I went off track again. Back to the subject of people being stuck. I don’t think in my own close circle of friends I have anyone who has settled for fear of doing better, but I defiantly know a few of these people. I do feel like there are a couple people in my life who stay where they are for the wrong reasons. I hate not being able to scream out I THINK YOU ARE MAKING A MISTAKE! I thought friends were allowed to do that, but I think I am still so afraid of how people react that for the most part I bite my tongue.

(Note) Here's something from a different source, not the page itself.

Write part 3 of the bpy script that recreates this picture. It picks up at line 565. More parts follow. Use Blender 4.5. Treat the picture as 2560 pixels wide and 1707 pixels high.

What is the proper etiquette for this? Is the right thing really to just stand around and watch your friends make huge mistakes and be unhappy? I know if my friends really thought I was fucking up I would want them to tell me. Maybe I wouldn’t head their advice but I know by eyes would be a lot more open to my own fate. Maybe we all just need to be open and willing to hear what the people closest to us are saying. Because I know as many times as ginger warned me about Shanna I just laughed it off. Now, if someone were to come to me and talk to me I would like to think I would hear it all so much different, because I’m in a place now where all I really want for me is what is best for me and my family. In the end my friends are now my family and I want to finally be in a place where we can all be happy and be together. I hope that I have done a better job picking friends now so that if I ever feel like I need a girls night or something I can invite all of my friends and know, they will all come, because we are all family.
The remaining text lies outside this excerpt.